後半のメンデルスゾーンですが,この第6番は,ひとつには姉が亡くなったこと,そして作曲者自身が死を予感し始めた私情が,随所に籠められた曲です.第1楽章ではそうした悲痛な情感がすみずみまでゆきわたっています.第2楽章はスケルツオで,やや暗いトリオが挟まれています.第3楽章は緩徐楽章ですが調性の変化が不安感を伝えています.第4楽章のシンコペーションとトレモロを含めた不安げな主題が展開され,高まりを見せて曲が閉じられます.
このメンデルスゾーンを,このカルテットは実に細やかに一音一音を大事にして見事で美しく聴かせてくれました.
なお,アンコールにブラームスから1楽章,ラヴェルから1楽章を演奏してくれました.特にラヴェルのピチカート楽章は絶品でした.

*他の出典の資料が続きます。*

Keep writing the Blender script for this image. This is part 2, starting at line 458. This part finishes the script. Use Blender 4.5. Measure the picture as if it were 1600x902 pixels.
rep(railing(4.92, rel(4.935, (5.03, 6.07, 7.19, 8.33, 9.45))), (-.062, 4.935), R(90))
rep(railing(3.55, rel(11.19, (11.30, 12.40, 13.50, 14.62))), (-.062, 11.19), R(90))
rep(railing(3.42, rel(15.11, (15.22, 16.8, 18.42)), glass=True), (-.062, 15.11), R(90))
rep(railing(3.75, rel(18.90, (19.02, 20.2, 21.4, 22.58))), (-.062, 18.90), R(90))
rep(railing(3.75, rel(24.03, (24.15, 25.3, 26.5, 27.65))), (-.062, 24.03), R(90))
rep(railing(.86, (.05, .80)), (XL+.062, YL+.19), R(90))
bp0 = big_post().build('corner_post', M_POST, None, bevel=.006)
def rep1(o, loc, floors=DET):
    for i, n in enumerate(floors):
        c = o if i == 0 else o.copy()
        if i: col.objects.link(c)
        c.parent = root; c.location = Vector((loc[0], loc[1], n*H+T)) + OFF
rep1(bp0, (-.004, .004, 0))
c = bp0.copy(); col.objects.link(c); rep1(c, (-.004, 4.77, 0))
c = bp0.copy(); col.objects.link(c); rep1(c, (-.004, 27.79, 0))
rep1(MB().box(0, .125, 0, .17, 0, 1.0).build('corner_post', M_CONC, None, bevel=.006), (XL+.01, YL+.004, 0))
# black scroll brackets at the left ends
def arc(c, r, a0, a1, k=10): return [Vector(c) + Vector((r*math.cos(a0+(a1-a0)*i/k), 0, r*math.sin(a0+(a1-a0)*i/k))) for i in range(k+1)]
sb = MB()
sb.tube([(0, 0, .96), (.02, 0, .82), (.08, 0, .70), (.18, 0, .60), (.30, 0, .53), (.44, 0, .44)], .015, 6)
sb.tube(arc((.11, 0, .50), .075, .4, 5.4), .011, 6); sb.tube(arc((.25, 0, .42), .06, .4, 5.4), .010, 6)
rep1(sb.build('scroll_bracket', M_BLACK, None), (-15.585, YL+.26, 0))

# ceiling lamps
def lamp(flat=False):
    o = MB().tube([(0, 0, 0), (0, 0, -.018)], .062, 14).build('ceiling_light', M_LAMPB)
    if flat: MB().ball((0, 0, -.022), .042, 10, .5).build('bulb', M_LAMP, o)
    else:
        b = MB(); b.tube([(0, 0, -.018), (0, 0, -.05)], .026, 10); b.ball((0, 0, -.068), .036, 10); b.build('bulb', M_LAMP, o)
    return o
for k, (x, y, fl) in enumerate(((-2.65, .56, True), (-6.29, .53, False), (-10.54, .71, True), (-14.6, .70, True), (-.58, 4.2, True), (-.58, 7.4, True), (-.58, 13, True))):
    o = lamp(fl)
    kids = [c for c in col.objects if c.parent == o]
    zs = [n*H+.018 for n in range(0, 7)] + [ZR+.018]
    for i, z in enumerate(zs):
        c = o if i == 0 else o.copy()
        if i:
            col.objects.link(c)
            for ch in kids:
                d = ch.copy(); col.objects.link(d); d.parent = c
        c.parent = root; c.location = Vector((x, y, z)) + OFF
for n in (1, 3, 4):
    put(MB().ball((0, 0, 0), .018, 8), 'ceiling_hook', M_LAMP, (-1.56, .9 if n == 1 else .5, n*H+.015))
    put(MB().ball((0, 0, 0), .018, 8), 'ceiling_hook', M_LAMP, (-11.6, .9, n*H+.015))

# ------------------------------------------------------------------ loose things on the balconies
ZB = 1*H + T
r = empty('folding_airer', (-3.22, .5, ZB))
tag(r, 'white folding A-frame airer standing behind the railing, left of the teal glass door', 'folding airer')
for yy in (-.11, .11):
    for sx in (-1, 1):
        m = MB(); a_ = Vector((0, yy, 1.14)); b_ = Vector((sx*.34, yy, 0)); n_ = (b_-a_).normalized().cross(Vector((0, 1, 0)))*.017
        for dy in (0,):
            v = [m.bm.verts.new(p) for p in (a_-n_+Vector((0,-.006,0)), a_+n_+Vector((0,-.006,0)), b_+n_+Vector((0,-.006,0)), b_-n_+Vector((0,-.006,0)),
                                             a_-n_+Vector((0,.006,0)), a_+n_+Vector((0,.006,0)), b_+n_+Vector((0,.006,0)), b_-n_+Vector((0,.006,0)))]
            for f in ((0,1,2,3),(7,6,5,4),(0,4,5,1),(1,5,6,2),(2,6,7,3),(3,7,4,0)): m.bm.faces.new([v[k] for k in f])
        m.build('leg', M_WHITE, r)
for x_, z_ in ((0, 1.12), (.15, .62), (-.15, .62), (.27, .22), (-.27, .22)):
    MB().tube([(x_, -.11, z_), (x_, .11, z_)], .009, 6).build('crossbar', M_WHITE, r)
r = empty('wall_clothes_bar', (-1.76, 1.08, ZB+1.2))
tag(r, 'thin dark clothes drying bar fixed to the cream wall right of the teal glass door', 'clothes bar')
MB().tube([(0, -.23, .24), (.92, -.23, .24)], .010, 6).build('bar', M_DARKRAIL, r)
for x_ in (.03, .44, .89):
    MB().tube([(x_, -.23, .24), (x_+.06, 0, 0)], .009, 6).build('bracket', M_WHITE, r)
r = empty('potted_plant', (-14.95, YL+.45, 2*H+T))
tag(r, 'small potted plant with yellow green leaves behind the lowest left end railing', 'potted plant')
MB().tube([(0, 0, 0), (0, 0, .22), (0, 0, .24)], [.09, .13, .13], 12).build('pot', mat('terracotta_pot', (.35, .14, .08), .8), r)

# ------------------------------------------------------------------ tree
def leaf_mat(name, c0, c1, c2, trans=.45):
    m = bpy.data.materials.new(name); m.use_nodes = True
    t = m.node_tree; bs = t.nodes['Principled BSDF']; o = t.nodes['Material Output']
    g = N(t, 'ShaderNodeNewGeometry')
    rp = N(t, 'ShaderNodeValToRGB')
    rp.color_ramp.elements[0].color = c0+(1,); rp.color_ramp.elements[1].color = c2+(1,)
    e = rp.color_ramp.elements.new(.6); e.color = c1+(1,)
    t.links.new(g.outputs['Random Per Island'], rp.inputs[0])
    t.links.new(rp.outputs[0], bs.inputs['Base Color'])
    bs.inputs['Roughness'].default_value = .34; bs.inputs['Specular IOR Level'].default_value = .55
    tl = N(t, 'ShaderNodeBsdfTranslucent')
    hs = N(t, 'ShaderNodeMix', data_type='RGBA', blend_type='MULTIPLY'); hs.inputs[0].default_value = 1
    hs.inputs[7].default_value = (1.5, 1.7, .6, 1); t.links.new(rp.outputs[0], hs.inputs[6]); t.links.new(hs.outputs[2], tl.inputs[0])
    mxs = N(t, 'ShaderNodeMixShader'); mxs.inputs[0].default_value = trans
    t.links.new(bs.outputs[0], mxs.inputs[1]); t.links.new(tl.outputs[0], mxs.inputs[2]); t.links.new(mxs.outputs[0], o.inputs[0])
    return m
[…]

2夜続けた演奏会なのですが,残念ながら明日はトッパンの予約があって行けないことをたいへん残念に思います.明日は,バルトーク,ハイドン,ベートーヴェンですが,ハイドンやベートーヴェンをどんなに好演するだろうかと想像できるような思いです.
おはようございます shoshinoさん
アルカントは素晴らしかったですね
ところで
>2夜続けた演奏会なのですが,残念ながら明日はトッパンの予約があって行けないことをたいへん残念に思います.明日は,バルトーク,ハイドン,ベートーヴェンですが,ハイドンやベートーヴェンをどんなに好演するだろうかと想像できるような思いです.
とございますが
確か 第1夜9/25(金) 第2夜9/28(月)ではなかったでしょうか?
by ヒデキヨ (2009-09-27 09:48)
ご指摘有難う存じました.私の勘違いで,確かに第2夜28日(月)ですが,私はその日は紀尾井ホールに河村尚子(pf)を聴きに行っていました.